Adonijah reached the moment of truth. And all that he had looked to for support vanished like a dream. Do you think a person can be comforted on a deathbed by anything other than God? What does a party have to offer for your soul? What has rock music or dancing or movies or gambling or business or success with the elite crowd? Where are they when you are desperate? Like the friends of Adonijah, they forsake you. They are fair-weather friends. They are traitors. Look where Adonijah’s arrogance and pride brought him. He is brought to terror and to alarm.

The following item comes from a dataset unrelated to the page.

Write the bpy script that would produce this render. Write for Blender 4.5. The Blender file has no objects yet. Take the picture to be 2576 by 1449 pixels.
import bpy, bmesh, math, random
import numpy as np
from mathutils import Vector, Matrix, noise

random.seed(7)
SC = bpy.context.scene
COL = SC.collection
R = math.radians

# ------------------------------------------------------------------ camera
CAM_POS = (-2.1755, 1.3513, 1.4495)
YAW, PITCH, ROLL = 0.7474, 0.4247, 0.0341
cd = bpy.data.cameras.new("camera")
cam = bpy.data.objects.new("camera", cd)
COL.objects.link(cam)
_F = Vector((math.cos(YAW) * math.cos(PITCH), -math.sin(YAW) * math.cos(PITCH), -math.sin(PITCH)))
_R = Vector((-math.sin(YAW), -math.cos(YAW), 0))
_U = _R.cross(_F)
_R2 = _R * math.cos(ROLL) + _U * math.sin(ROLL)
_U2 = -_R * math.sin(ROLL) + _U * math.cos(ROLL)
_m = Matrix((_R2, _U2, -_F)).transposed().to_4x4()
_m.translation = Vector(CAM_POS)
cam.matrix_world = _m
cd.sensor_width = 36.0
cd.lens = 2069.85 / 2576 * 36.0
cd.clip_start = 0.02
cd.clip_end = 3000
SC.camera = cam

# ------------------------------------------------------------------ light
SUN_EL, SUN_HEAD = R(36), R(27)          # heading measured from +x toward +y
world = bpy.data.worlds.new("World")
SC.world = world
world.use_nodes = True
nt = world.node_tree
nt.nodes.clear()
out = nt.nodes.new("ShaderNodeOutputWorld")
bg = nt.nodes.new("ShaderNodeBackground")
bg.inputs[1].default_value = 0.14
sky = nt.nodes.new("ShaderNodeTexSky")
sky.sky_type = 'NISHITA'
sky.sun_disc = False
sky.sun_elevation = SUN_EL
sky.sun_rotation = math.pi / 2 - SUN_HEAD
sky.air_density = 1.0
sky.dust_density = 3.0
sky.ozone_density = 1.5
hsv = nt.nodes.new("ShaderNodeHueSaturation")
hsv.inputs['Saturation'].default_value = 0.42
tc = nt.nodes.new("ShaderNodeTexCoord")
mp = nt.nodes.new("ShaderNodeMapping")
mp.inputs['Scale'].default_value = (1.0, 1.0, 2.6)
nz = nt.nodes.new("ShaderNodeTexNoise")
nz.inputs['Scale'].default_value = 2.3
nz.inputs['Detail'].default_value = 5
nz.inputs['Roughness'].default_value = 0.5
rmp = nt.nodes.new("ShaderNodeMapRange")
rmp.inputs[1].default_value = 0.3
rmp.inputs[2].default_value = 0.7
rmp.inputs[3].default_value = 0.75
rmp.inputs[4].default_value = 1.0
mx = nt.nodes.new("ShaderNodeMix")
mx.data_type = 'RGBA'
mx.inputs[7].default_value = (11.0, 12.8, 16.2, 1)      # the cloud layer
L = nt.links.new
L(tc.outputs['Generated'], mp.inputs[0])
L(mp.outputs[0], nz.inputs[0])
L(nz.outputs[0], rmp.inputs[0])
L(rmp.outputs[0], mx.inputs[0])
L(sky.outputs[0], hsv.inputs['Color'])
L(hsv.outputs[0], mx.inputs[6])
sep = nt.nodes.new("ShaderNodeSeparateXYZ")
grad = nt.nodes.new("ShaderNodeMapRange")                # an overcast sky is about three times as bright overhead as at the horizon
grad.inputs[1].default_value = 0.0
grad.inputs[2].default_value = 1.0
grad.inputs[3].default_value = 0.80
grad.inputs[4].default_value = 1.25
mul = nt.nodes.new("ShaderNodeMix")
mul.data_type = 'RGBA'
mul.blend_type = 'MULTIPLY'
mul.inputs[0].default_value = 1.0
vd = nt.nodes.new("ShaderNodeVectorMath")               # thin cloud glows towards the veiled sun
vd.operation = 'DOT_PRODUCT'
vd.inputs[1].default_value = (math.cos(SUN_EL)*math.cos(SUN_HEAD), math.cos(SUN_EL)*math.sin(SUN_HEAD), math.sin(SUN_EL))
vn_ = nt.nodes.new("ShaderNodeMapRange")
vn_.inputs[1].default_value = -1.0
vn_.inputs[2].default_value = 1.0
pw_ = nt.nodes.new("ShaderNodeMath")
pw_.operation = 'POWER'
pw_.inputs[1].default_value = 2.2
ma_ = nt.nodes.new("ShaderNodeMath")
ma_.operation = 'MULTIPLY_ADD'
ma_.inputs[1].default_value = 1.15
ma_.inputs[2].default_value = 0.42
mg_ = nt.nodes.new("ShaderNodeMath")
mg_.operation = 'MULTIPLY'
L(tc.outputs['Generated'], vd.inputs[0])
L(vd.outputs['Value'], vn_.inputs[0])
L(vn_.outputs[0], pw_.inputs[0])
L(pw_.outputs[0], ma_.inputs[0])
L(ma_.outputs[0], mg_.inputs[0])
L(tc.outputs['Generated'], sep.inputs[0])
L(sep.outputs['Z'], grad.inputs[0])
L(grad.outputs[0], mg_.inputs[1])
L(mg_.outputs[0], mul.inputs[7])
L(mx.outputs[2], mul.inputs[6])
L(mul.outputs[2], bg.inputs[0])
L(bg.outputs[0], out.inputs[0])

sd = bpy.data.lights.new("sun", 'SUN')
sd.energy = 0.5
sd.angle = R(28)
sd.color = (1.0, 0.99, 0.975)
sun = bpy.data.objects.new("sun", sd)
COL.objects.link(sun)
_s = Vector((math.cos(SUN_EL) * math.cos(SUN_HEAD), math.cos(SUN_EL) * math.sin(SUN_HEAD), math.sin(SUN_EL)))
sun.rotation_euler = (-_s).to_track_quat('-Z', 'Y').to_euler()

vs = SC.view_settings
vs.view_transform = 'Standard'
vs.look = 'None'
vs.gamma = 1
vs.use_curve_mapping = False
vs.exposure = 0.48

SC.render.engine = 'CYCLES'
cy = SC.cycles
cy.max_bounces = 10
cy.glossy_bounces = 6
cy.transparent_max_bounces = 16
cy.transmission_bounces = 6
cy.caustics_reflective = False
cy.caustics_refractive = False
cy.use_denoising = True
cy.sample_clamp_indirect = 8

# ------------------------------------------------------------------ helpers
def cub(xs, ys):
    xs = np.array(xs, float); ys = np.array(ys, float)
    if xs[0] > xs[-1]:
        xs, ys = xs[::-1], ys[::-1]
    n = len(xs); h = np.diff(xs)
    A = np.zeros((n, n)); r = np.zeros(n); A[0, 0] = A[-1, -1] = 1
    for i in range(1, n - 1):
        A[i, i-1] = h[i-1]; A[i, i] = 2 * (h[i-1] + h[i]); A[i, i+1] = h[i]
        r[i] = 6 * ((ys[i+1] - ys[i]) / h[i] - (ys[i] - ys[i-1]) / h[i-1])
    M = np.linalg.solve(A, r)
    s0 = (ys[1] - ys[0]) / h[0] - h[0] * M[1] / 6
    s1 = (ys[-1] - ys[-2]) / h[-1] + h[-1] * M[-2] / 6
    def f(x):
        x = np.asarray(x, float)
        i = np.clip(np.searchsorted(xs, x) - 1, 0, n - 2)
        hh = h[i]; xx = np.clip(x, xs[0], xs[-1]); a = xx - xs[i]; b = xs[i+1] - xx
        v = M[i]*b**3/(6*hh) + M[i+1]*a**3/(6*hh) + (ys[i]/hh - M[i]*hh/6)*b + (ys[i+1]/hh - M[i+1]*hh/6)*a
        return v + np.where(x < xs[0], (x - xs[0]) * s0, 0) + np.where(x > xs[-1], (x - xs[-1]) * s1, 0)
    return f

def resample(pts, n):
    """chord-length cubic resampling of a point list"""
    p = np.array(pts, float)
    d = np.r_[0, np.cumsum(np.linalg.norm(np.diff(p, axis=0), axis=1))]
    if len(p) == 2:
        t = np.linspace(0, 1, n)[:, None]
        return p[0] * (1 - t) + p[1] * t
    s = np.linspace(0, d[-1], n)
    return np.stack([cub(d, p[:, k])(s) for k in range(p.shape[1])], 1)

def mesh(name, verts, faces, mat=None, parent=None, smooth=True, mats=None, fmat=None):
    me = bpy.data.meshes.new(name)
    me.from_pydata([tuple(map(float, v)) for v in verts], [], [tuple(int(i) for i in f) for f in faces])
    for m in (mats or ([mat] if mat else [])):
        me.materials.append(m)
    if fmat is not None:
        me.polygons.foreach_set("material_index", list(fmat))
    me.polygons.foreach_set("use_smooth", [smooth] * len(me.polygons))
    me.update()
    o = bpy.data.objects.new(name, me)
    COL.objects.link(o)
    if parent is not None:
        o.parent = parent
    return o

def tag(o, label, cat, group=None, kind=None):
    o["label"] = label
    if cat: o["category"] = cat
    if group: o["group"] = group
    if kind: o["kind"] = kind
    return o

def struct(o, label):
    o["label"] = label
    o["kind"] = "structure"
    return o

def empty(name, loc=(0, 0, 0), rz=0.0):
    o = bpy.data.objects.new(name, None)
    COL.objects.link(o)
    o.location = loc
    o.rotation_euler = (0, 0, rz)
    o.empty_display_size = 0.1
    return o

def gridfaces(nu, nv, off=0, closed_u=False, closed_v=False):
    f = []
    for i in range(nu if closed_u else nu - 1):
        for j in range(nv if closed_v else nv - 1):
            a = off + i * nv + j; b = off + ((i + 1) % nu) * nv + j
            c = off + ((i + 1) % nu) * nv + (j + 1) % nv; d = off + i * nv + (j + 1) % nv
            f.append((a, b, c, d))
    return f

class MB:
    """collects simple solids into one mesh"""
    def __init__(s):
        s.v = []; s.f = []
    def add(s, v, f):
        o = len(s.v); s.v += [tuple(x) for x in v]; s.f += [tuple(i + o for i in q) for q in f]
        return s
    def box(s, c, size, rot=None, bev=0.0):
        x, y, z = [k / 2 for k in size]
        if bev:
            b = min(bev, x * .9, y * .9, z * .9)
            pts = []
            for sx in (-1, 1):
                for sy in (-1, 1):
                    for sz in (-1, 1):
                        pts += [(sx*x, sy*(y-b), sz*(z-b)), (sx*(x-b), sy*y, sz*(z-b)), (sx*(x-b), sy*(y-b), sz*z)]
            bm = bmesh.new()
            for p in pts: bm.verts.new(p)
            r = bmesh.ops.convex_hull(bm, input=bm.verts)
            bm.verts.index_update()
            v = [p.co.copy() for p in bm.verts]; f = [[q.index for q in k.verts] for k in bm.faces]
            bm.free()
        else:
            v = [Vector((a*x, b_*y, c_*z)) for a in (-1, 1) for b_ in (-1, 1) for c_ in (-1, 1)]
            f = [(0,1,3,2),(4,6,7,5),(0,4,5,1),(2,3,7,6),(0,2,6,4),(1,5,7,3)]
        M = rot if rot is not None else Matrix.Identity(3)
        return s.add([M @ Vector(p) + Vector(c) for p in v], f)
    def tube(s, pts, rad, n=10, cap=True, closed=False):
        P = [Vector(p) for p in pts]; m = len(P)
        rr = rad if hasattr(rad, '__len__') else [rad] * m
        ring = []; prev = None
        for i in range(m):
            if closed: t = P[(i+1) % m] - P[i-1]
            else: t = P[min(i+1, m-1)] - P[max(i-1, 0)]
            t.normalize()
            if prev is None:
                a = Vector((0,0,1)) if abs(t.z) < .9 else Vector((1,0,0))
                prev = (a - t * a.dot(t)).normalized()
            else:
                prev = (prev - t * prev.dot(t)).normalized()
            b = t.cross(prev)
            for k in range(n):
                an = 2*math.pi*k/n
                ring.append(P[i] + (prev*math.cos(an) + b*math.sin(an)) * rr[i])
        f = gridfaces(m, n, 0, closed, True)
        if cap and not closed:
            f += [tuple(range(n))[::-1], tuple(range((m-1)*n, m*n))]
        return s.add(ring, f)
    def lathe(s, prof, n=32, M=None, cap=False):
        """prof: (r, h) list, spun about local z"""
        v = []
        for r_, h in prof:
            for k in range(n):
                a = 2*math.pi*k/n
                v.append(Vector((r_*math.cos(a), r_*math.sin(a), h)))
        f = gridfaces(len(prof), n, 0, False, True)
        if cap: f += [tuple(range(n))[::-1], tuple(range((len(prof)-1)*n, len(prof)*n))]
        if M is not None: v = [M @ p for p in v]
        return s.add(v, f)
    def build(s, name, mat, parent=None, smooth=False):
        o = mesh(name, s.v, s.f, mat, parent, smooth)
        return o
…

God must reveal that this pride and this arrogance belongs to us. Our rebellion, our disobedience, our pride – we must own them, that is, confess them by His grace. We rejoice in the gospel that God has given His Son to remove this sin, that God has given His Son, Christ, to the cruel and shameful death of Calvary’s cross, where all of our sins were forgiven in the blood of the Lamb. Now that grace of God brings us to repent of our pride, to bend humbly and to ask for forgiveness and to worship and to become submissive and obedient to the great God of heaven.

That is freedom. That is life. Life is not when you are ruled by yourself. Life is to be ruled by the glorious and only true God Jehovah, the God of the Bible. He is the one who says, “I will never leave you nor forsake you.” By grace, repent. Cast yourself at His feet. Acknowledge your sin. Bow before Him. And hear Him say the most blessed of all words: “Come, ye blessed of My Father. Inherit the kingdom prepared for you from the foundation of the world.”

God bless His Word to our hearts.


Let us pray.

Father, we confess that we are proud and arrogant by nature and that we lift up ourselves against Thee, the only good. Forgive and humble us before Thee. In Jesus’ name, Amen.